Question

In Problems 74 through 76 you are given the equation used to solve a problem. For each of these, you are to

a. Write a realistic problem for which this is the correct equation.

b. Finish the solution of the problem.

75. $\left(200\times {10}^{-6}{\mathrm{m}}^3\right)\left(13,600\mathrm{kg}/{\mathrm{m}}^3\right)\times (140\mathrm{J}/\mathrm{kgK})\left(90°\mathrm{C}-15°\mathrm{C}\right)$

$+(0.50\mathrm{kg})(449\mathrm{J}/\mathrm{kgK})\left(90°\mathrm{C}-T_{\mathrm{i}}\right)=0$

Short answer

a) We are to find the initial temperature of the iron.

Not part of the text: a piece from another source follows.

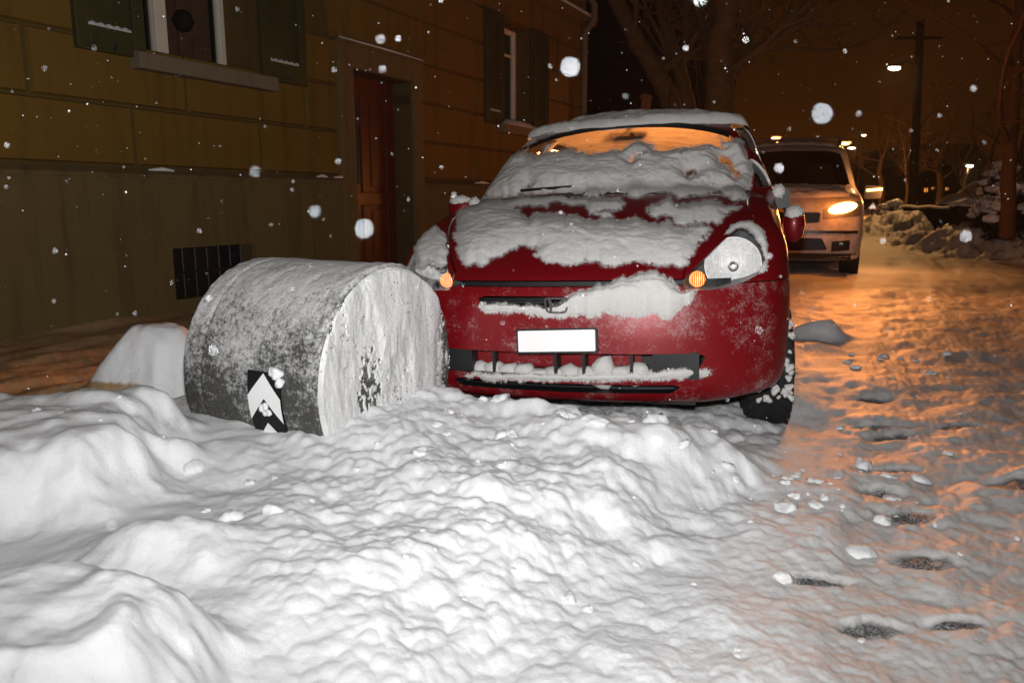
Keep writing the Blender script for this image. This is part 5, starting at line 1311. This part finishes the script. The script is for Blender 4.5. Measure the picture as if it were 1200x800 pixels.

b) The solution of the problem is$-{56}^{\circ }C.$

Step-by-step solution

Given Information (Part a)

Equation:$\left(200\times {10}^{-6}{\mathrm{m}}^3\right)\left(13,600\mathrm{kg}/{\mathrm{m}}^3\right)\times (140\mathrm{J}/\mathrm{kgK})\left(90°\mathrm{C}-15°\mathrm{C}\right)$

$+(0.50\mathrm{kg})(449\mathrm{J}/\mathrm{kgK})\left(90°\mathrm{C}-T_{\mathrm{i}}\right)=0$

Explanation (Part a)

(a) As we can see, this is a calorimetry problem.

We are given that $200{\mathrm{cm}}^3$of a substance of density $13600\mathrm{kg}/{\mathrm{m}}^3$(which means it is mercury), with a heat capacity of $140\mathrm{J}/\mathrm{molK}$, was at an initial temperature of $15°\mathrm{C}$and when a mass of $0.5\mathrm{kg}$of a substance of heat capacity $449\mathrm{J}/\mathrm{kgK}$(which means it is iron) at an initial temperature $T_i$was dropped into it, it reached an equilibrium temperature of $90°\mathrm{C}$.We are to find the initial temperature of the iron.

Final Answer (Part a)

The realistic problem is:

We are given that $200{\mathrm{cm}}^3$of a substance of density $13600\mathrm{kg}/{\mathrm{m}}^3$, with a heat capacity of $140J/molK$, was at an initial temperature of $15°\mathrm{C}$and when a mass of $0.5\mathrm{kg}$of a substance of heat capacity $449\mathrm{J}/\mathrm{kgK}$at an initial temperature $T_j$was dropped into it, it reached an equilibrium temperature of$90°\mathrm{C}$ We are to find the initial temperature of the iron.

Given Information (Part a)

Equation: $\left(200\times {10}^{-6}{\mathrm{m}}^3\right)\left(13,600\mathrm{kg}/{\mathrm{m}}^3\right)\times (140\mathrm{J}/\mathrm{kgK})\left(90°\mathrm{C}-15°\mathrm{C}\right)$

$+(0.50\mathrm{kg})(449\mathrm{J}/\mathrm{kgK})\left(90°\mathrm{C}-T_{\mathrm{i}}\right)=0$

Explanation (Part b)

(b) Again, we would have normally solved this problem parametrically, but since we are given a numerically-substituted expression, let's continue with it.

It is clear, by the symbol and the fact that it must have the same unit as the other part of the multiplying factor, that the quantity we are looking for is temperature.

We can put one factor to the other sign (notice that we put no minus in front of the entire expression, since we multiplied the factor of $\left(90-T_i\right)$with minus one) and find

$2·{10}^{-4}{\mathrm{m}}^3·13600\mathrm{kg}/{\mathrm{m}}^3·140\mathrm{J}/\mathrm{kgK}·75°\mathrm{C}=0.5\mathrm{kg}·449\mathrm{J}/\mathrm{kgK}·\left(T_i-90{}^{\circ }\mathrm{C}\right)$

We can simplify the units of volume, mass and temperature on each of the sides, and the units of energy across the two sides.

(This, strictly speaking, means that our result will be dimensionless ; or, we'd have to define a new variable with units $1/K)$

Thus we have

$2·{10}^{-4}·13600·140·75=0.5·449·T_i-0.5·449·90$

We can therefore finally find our temperature as

$T_i=\frac{28560+20205}{224.5}=\underset{¯}{217\mathrm{K}}$

In degrees Celsius, our result would be

$T_i=-56°\mathrm{C}$

Final Answer (Part b)

The solution of the problem is$-{56}^{\circ }C.$